Gerard (…) zal niet tijdig thuis zijn van het festival in Gooik. Ik heb geen zin om voor mezelf te koken. (…) ’s Avonds kijk ik naar Top Gear (!) en naar een Tour-talkshow op Nederland, nog altijd met die eeuwige Mart Smeets.

tour 136



17 mei 2014

dag 19.2


Het eerste stuk vandaag, de eerste 30, 35 kilometer, is heel bijzonder. Ik vertrek om acht uur, het is zaterdag. Dat verklaart al iets. Maar toch, de stilte, de leegte, de afwezigheid van elk menselijk wezen over die hele afstand is… onwezenlijk. Ik rijd in een licht golvend landschap, de zon staat laag, er hangt nog wat nevel.

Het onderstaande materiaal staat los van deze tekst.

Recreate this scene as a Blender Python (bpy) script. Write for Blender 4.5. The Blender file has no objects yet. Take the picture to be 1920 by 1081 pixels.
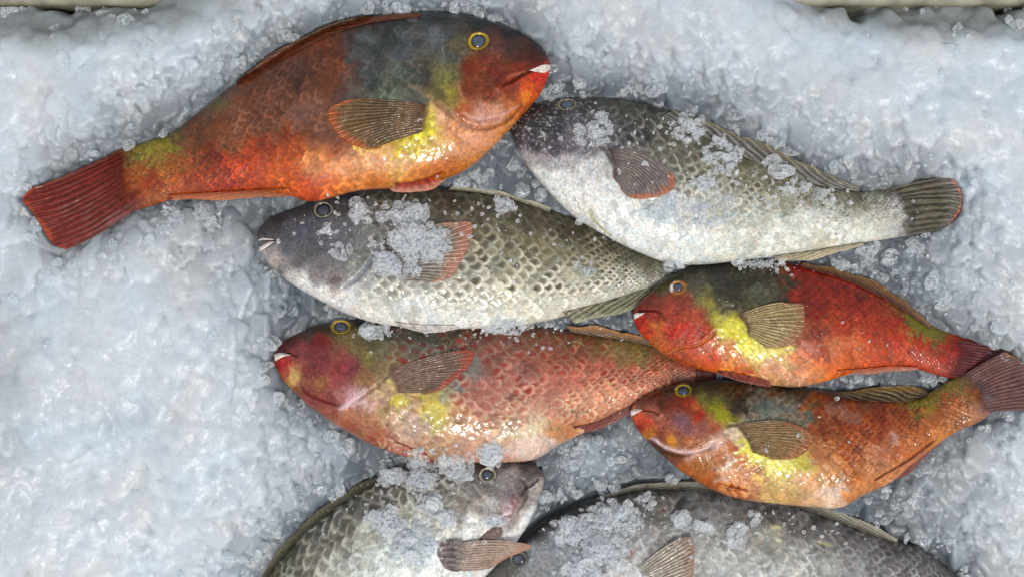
import bpy, math, random
import numpy as np

# ------------------------------------------------------------------ camera, light
SC = bpy.context.scene
S = 0.0004            # metres per photo pixel at bed level
H = 1.0               # camera height
cam_d = bpy.data.cameras.new("camera"); cam = bpy.data.objects.new("camera", cam_d)
SC.collection.objects.link(cam); SC.camera = cam
cam.location = (0, 0, H); cam.rotation_euler = (0, 0, 0)
cam_d.sensor_width = 36; cam_d.lens = 36 * H / (1920 * S); cam_d.clip_start = 0.01; cam_d.clip_end = 50

SUN_EL, SUN_AZ = math.radians(70), math.radians(165)      # azimuth clockwise from +Y (photo top)
W = bpy.data.worlds.new("World"); SC.world = W; W.use_nodes = True
wn = W.node_tree; bg = wn.nodes["Background"]
sky = wn.nodes.new("ShaderNodeTexSky"); sky.sky_type = 'NISHITA'; sky.sun_disc = False
sky.sun_elevation = SUN_EL; sky.sun_rotation = SUN_AZ; sky.dust_density = 4.0; sky.air_density = 1.0
hs = wn.nodes.new('ShaderNodeHueSaturation'); hs.inputs['Saturation'].default_value = 0.28      # thin cloud: paler than a clear sky
wn.links.new(sky.outputs[0], hs.inputs['Color']); wn.links.new(hs.outputs[0], bg.inputs[0]); bg.inputs[1].default_value = 0.11
sl = bpy.data.lights.new("sun", 'SUN'); sun = bpy.data.objects.new("sun", sl); SC.collection.objects.link(sun)
sl.energy = 1.15; sl.angle = math.radians(8); sl.color = (1.0, 0.94, 0.84)
sun.rotation_euler = (math.radians(90) - SUN_EL, 0, math.pi - SUN_AZ)
sun.location = (0.3, 1, 1.5)
SC.view_settings.view_transform = 'Standard'; SC.view_settings.look = 'None'
SC.view_settings.exposure = 0.18; SC.view_settings.gamma = 1.0
SC.view_settings.use_curve_mapping = False
SC.cycles.use_denoising = True
SC.cycles.max_bounces = 10; SC.cycles.transparent_max_bounces = 12

# ------------------------------------------------------------------ helpers
rng = np.random.default_rng(7); random.seed(7)
def P(px, py, z):
    k = (H - z) / H
    px = np.asarray(px, float); py = np.asarray(py, float); z = np.asarray(z, float) + 0 * px
    return np.stack([(px - 960) * S * k, (540.5 - py) * S * k, z], -1)
def lin(c):
    c = np.asarray(c, float) / 255.0
    return np.where(c <= 0.04045, c / 12.92, ((c + 0.055) / 1.055) ** 2.4)
def sst(a, b, x):
    t = np.clip((x - a) / (b - a), 0, 1); return t * t * (3 - 2 * t)
NT = [rng.random((256, 256)) for _ in range(4)]
def vnoise(x, y, k=0):
    T = NT[k % 4]; xi = np.floor(x).astype(int); yi = np.floor(y).astype(int); fx = x - xi; fy = y - yi
    fx = fx * fx * (3 - 2 * fx); fy = fy * fy * (3 - 2 * fy)
    a = T[yi % 256, xi % 256]; b = T[yi % 256, (xi + 1) % 256]; c = T[(yi + 1) % 256, xi % 256]; d = T[(yi + 1) % 256, (xi + 1) % 256]
    return (a * (1 - fx) + b * fx) * (1 - fy) + (c * (1 - fx) + d * fx) * fy
def fbm(x, y, o=4, k=0):
    s = 0; a = 0.5; t = 0
    for i in range(o):
        s = s + a * vnoise(x * 2 ** i + 17.3 * i, y * 2 ** i + 9.1 * i, k + i); t += a; a *= 0.55
    return s / t
def spline(pts, n):
    """Catmull-Rom through control rows, uniformly in parameter, n samples."""
    p = np.asarray(pts, float); m = len(p)
    t = np.linspace(0, m - 1, n); i = np.clip(np.floor(t).astype(int), 0, m - 2); f = (t - i)[:, None]
    g = lambda j: p[np.clip(j, 0, m - 1)]
    p0, p1, p2, p3 = g(i - 1), g(i), g(i + 1), g(i + 2)
    return 0.5 * (2 * p1 + (p2 - p0) * f + (2 * p0 - 5 * p1 + 4 * p2 - p3) * f ** 2 + (3 * p1 - p0 - 3 * p2 + p3) * f ** 3)
def resample(pts, n):
    p = spline(pts, max(60, n * 2)); d = np.r_[0, np.cumsum(np.hypot(*np.diff(p[:, :2], axis=0).T))]
    s = np.linspace(0, d[-1], n); return np.stack([np.interp(s, d, p[:, k]) for k in range(p.shape[1])], 1)
def make_mesh(name, V, F, mat, parent=None, col=None, smooth=True, cols2=None):
    V = np.asarray(V, np.float32).reshape(-1, 3); F = np.asarray(F, np.int32); k = F.shape[1]
    me = bpy.data.meshes.new(name); me.vertices.add(len(V)); me.vertices.foreach_set("co", V.ravel())
    me.loops.add(F.size); me.loops.foreach_set("vertex_index", F.ravel())
    me.polygons.add(len(F)); me.polygons.foreach_set("loop_start", np.arange(0, F.size, k, dtype=np.int32))
    me.update(calc_edges=True)
    me.polygons.foreach_set("use_smooth", np.full(len(me.polygons), smooth))
    if col is not None:
        a = me.color_attributes.new("tint", 'FLOAT_COLOR', 'POINT'); c = np.ones((len(V), 4), np.float32)
        c[:, :col.shape[1]] = col; a.data.foreach_set("color", c.ravel())
    me.materials.append(mat)
    o = bpy.data.objects.new(name, me); SC.collection.objects.link(o)
    if parent is not None:
        o.parent = parent; o.matrix_parent_inverse = parent.matrix_world.inverted()
    return o
def gridF(n, m, wrap=False, off=0):
    i, j = np.meshgrid(np.arange(n - 1), np.arange(m if wrap else m - 1), indexing='ij')
    j2 = (j + 1) % m
    return off + np.stack([i * m + j, (i + 1) * m + j, (i + 1) * m + j2, i * m + j2], -1).reshape(-1, 4)
def polydist(x, y, pts):
    p = np.asarray(pts, float); best = np.full(x.shape, 1e9); par = np.zeros(x.shape)
    for k in range(len(p) - 1):
        a, b = p[k], p[k + 1]; d = b - a; L = d @ d + 1e-9
        t = np.clip(((x - a[0]) * d[0] + (y - a[1]) * d[1]) / L, 0, 1)
        q = np.hypot(x - a[0] - t * d[0], y - a[1] - t * d[1]); m = q < best
        best = np.where(m, q, best); par = np.where(m, (k + t) / (len(p) - 1), par)
    return best, par
def tag(o, label=None, cat=None, group=None, kind=None):
    if label: o["label"] = label
    if cat: o["category"] = cat
    if group: o["group"] = group
    if kind: o["kind"] = kind
    return o

# ------------------------------------------------------------------ materials
def mat_new(name):
    m = bpy.data.materials.new(name); m.use_nodes = True; nt = m.node_tree
    return m, nt, nt.nodes["Principled BSDF"], nt.links
def setp(b, **kw):
    for k, v in kw.items():
        k = k.replace('_', ' ')
        b.inputs[k].default_value = v
def noise_bump(nt, b, scale, strength, dist, detail=4, coord='Object'):
    tc = nt.nodes.new("ShaderNodeTexCoord"); n = nt.nodes.new("ShaderNodeTexNoise"); n.inputs['Scale'].default_value = scale
    n.inputs['Detail'].default_value = detail; bp = nt.nodes.new("ShaderNodeBump")
    bp.inputs['Strength'].default_value = strength; bp.inputs['Distance'].default_value = dist
    nt.links.new(tc.outputs[coord], n.inputs['Vector']); nt.links.new(n.outputs[0], bp.inputs['Height'])
    nt.links.new(bp.outputs[0], b.inputs['Normal']); return n
def skin_mat(name, rough=0.36, coat=0.45, sss=0.12):
    m, nt, b, L = mat_new(name)
    at = nt.nodes.new("ShaderNodeAttribute"); at.attribute_name = "tint"
    n = noise_bump(nt, b, 800, 0.34, 0.0005)
    n2 = nt.nodes.new("ShaderNodeTexNoise"); n2.inputs['Scale'].default_value = 520; n2.inputs['Detail'].default_value = 6; n2.inputs['Roughness'].default_value = .65
    tc = nt.nodes.new("ShaderNodeTexCoord"); L.new(tc.outputs['Object'], n2.inputs['Vector'])
    mr = nt.nodes.new("ShaderNodeMapRange"); mr.inputs[1].default_value = 0.3; mr.inputs[2].default_value = 0.7
    mr.inputs[3].default_value = 0.66; mr.inputs[4].default_value = 1.32; L.new(n2.outputs[0], mr.inputs[0])
    mx = nt.nodes.new("ShaderNodeMix"); mx.data_type = 'RGBA'; mx.blend_type = 'MULTIPLY'; mx.inputs[0].default_value = 1
    L.new(at.outputs['Color'], mx.inputs[6]); L.new(mr.outputs[0], mx.inputs[7]); L.new(mx.outputs[2], b.inputs['Base Color'])
    mr2 = nt.nodes.new("ShaderNodeMapRange"); mr2.inputs[3].default_value = rough - 0.1; mr2.inputs[4].default_value = rough + 0.15
    L.new(n2.outputs[0], mr2.inputs[0]); L.new(mr2.outputs[0], b.inputs['Roughness'])
    setp(b, Coat_Weight=coat, Coat_Roughness=0.07, Specular_IOR_Level=0.28, Subsurface_Weight=sss, Subsurface_Scale=0.002)
    return m
M_skin = skin_mat("wet_fish_skin")
M_fin = skin_mat("wet_fin_membrane", 0.35, 0.25, 0.0)
def fin_alpha():
    m = skin_mat("clear_fin_membrane", 0.35, 0.25, 0.0); nt = m.node_tree; b = nt.nodes["Principled BSDF"]
    at = nt.nodes.new("ShaderNodeAttribute"); at.attribute_name = "tint"; nt.links.new(at.outputs['Alpha'], b.inputs['Alpha']); return m
M_fina = fin_alpha()
M_eye, nt, b, L = mat_new("fish_eye"); at = nt.nodes.new("ShaderNodeAttribute"); at.attribute_name = "tint"
L.new(at.outputs['Color'], b.inputs['Base Color']); setp(b, Roughness=0.12, Coat_Weight=0.8, Coat_Roughness=0.04); noise_bump(nt, b, 600, 0.12, 0.0004)
M_pupil, nt, b, L = mat_new("fish_pupil"); n = noise_bump(nt, b, 300, 0.03, 0.0004); setp(b, Roughness=0.1, Coat_Weight=1.0, Coat_Roughness=0.03)
at = nt.nodes.new('ShaderNodeAttribute'); at.attribute_name = 'tint'; L.new(at.outputs['Color'], b.inputs['Base Color'])
M_beak, nt, b, L = mat_new("white_beak"); n = noise_bump(nt, b, 500, 0.3, 0.0005)
cr = nt.nodes.new("ShaderNodeValToRGB"); cr.color_ramp.elements[0].color = (0.55, 0.42, 0.38, 1); cr.color_ramp.elements[1].color = (0.85, 0.80, 0.76, 1)
cr.color_ramp.elements[0].position = 0.3; cr.color_ramp.elements[1].position = 0.6
L.new(n.outputs[0], cr.inputs[0]); L.new(cr.outputs[0], b.inputs['Base Color']); setp(b, Roughness=0.25, Coat_Weight=0.4)
# bed of crushed ice
M_ice, nt, b, L = mat_new("crushed_ice_bed"); at = nt.nodes.new("ShaderNodeAttribute"); at.attribute_name = "tint"
tc = nt.nodes.new("ShaderNodeTexCoord")
n = nt.nodes.new("ShaderNodeTexNoise"); n.inputs['Scale'].default_value = 260; n.inputs['Detail'].default_value = 6; n.inputs['Roughness'].default_value = 0.7
v = nt.nodes.new("ShaderNodeTexVoronoi"); v.inputs['Scale'].default_value = 330; v.feature = 'SMOOTH_F1'
L.new(tc.outputs['Object'], n.inputs['Vector'])
dsp = nt.nodes.new("ShaderNodeVectorMath"); dsp.operation = 'MULTIPLY_ADD'; dsp.inputs[1].default_value = (0.006,) * 3
L.new(n.outputs['Color'], dsp.inputs[0]); L.new(tc.outputs['Object'], dsp.inputs[2]); L.new(dsp.outputs[0], v.inputs['Vector'])
ad = nt.nodes.new("ShaderNodeMath"); ad.operation = 'ADD'; L.new(n.outputs[0], ad.inputs[0]); L.new(v.outputs['Distance'], ad.inputs[1])
bp = nt.nodes.new("ShaderNodeBump"); bp.inputs['Strength'].default_value = 0.28; bp.inputs['Distance'].default_value = 0.0007
L.new(ad.outputs[0], bp.inputs['Height']); L.new(bp.outputs[0], b.inputs['Normal'])
mr = nt.nodes.new("ShaderNodeMapRange"); mr.inputs[1].default_value = 0.25; mr.inputs[2].default_value = 0.75; mr.inputs[3].default_value = 0.90; mr.inputs[4].default_value = 1.07
L.new(n.outputs[0], mr.inputs[0]); mx = nt.nodes.new("ShaderNodeMix"); mx.data_type = 'RGBA'; mx.blend_type = 'MULTIPLY'; mx.inputs[0].default_value = 1
L.new(at.outputs['Color'], mx.inputs[6]); L.new(mr.outputs[0], mx.inputs[7]); L.new(mx.outputs[2], b.inputs['Base Color'])
setp(b, Roughness=0.32, Subsurface_Weight=1.0, Subsurface_Scale=0.011, Coat_Weight=0.15, Coat_Roughness=0.2, IOR=1.31)
b.inputs['Subsurface Radius'].default_value = (0.8, 0.95, 1.0)
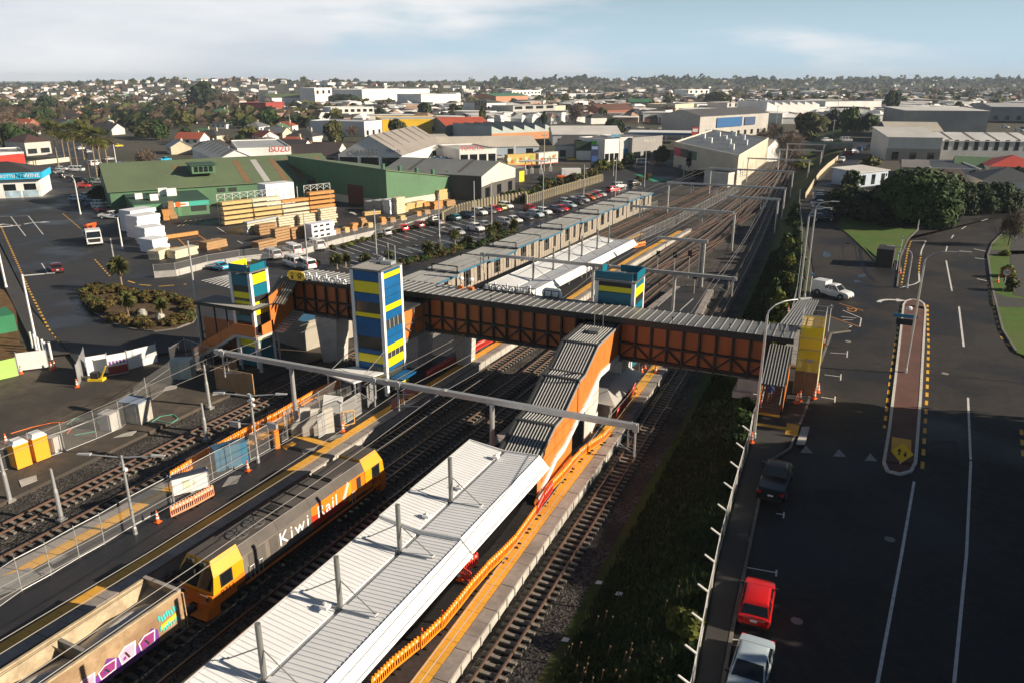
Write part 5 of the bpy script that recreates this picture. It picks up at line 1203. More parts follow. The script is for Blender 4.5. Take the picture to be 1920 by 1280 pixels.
# ------------------------------------------------------------------ masts and lamps on the platforms and in the yard
def steel_mast(u, v, top, zb, label, arm=None, r=0.13):
 p = P(u, v, zb); h = HT((u, v), top, zb)
 m = T('steel_mast', label, 'mast', tuple(p), 0, 'steel masts by the tracks')
 mb = MB(); mb.lathe([(r*1.6,0),(r*1.6,.06),(r,.08),(r*0.95,h*.55),(r*.7,h*.62),(r*.55,h)],10); O('pole', mb, STEEL, m)
 mb = MB(); mb.box(-.3,-.3,-.3,.3,.3,.02); O('footing', mb, CONC_D, m)
 return m, h
for a in ((393,762,683,-.1,'white topped steel mast at the edge of the construction yard behind the fence'),(387,822,755,-.1,'short steel mast in the ballast beside the rusty track, right of the yard fence'),(115,972,878,-.1,'short steel mast in the ballast beside the rusty track, below the toilets'),(18,935,850,-.1,'steel mast at the left picture edge beside the toilets')):
 steel_mast(a[0],a[1],a[2],a[3],a[4],r=.17)
def lamp_post(u, v, top, zb, label, arm, cat='street lamp', curve=True, group='street lamps', zfun=None, head=0.9, twin=False, r=0.09, m=None):
 p = zfun(u, v) if zfun else P(u, v, zb); zb = p.z; h = HT((u, v), top, zb) if not zfun else None
 if zfun:
  yc = -p.x*_sy+p.y*_cy; y = top-640.0; h = CAMH-yc*(FPX*_sp+y*_cp)/(FPX*_cp-y*_sp)-zb
 l = T('lamp_post', label, cat, tuple(p), 0, group); m = m or STEEL
 mb = MB(); mb.lathe([(r*1.7,0),(r*1.5,.5),(r*1.2,.55),(r*.85,h-1.0 if curve else h)],8);
 arms = [arm] if not twin else [arm, (-arm[0],-arm[1])]
 pts_all = []
 for ax, ay in arms:
  L = hypot(ax, ay)
  if L < 0.05: continue
  if curve:
   pts = [(0,0,h-1.0)]+[(ax*(1-cos(t))*.75, ay*(1-cos(t))*.75, h-1.0+1.0*sin(t)) for t in (R(20),R(45),R(70),R(90))]+[(ax,ay,h)]
  else: pts = [(0,0,h-.15),(ax,ay,h)]
  mb.path(pts, r*.55, 6)
  pts_all.append((ax, ay))
 O('pole', mb, m, l)
 for ax, ay in pts_all:
  L = hypot(ax, ay); d = (ax/L, ay/L); hb = MB(); hb.hexa([(ax-d[1]*.13,ay+d[0]*.13,h-.02),(ax+d[1]*.13,ay-d[0]*.13,h-.02),(ax+d[0]*head+d[1]*.1,ay+d[1]*head-d[0]*.1,h+.02),(ax+d[0]*head-d[1]*.1,ay+d[1]*head+d[0]*.1,h+.02),(ax-d[1]*.13,ay+d[0]*.13,h+.1),(ax+d[1]*.13,ay-d[0]*.13,h+.1),(ax+d[0]*head+d[1]*.1,ay+d[1]*head-d[0]*.1,h+.08),(ax+d[0]*head-d[1]*.1,ay+d[1]*head+d[0]*.1,h+.08)])
  O('lamp_head', hb, mat('lamp_grey',(0.42,0.43,0.43),0.5,var=0.05), l)
 return l
T_ARM = (1.9,0.75)
for a in ((254,1000,853,'platform lamp post with twin thin arms, left of the white notice board',True),(650,905,740,'platform lamp post with twin arms and two cameras above the blue cabinet',True),(484,868,738,'x',True)):
 if a[3] == 'x': continue
pl1 = lamp_post(254,1000,853,.75,'thin platform lamp post left of the white notice board',T_ARM,'lamp post',False,'platform lamp posts',twin=True)
pl2 = lamp_post(484,866,738,.75,'platform lamp post with loudspeakers and twin arms beside the blue cabinet',T_ARM,'lamp post',False,'platform lamp posts',twin=True)
for l, hs in ((pl1,(5.0,)),(pl2,(5.1,5.6))):
 for h in hs: mb = MB(); mb.blob((.25,-.1,h),.22,.16,.16,8,5); mb.blob((-.25,.1,h+.2),.2,.15,.15,8,5); O('camera', mb, WHITE, l)
mb = MB(); mb.beam((-1.5,-.55,3.4),(1.5,.55,3.4),.05); O('sign_arm', mb, STEEL, pl2)
for s in (-1,1): mb = MB(); mb.box(s*1.45-.45,s*.5-.12,3.1,s*1.45+.45,s*.5+.12,3.55); O('display_panel', mb, STEEL, pl2)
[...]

Er zijn koeien, dat wel, maar die herkauwen zwijgend en gunnen mij nauwelijks een blik. Er zijn de talloze zangvogels. Deze die ik te zien krijgen doordat ze met hun schrikreactie hun aanwezigheid verraden, om vervolgens feilloos in het labyrint dat elke haag is te verdwijnen, en de vele tientallen die ik niet te zien krijg maar enkel hoor. Wat een leven in die hagen langs de weg! Heggemussen, mezen, distelvinken, gorzen – al dat kleine grut. En dan zijn er ook de zwaluwen die in de lucht wentelen en wieken, de spechten die in een golfvlucht over de akkers naar de zoom van het bos surfen, de kraaien, de roofvogels. Af en toe laat er zich een opwaarts tillen door de thermiek. Of hij zweeft in een bos van de ene kant van de weg naar de andere en verdwijnt daar, ondanks de reikwijdte van zijn vleugels, feilloos tussen de takken. Het indrukwekkends zijn die beesten als je eerst hun schaduw ziet en dan pas, opkijkend, hun volle vlucht vlak boven je domme kop. Soms zijn ze daarbij zo dicht dat je de schittering kunt zien in die ogen, die, jawel, geringschattend kijken.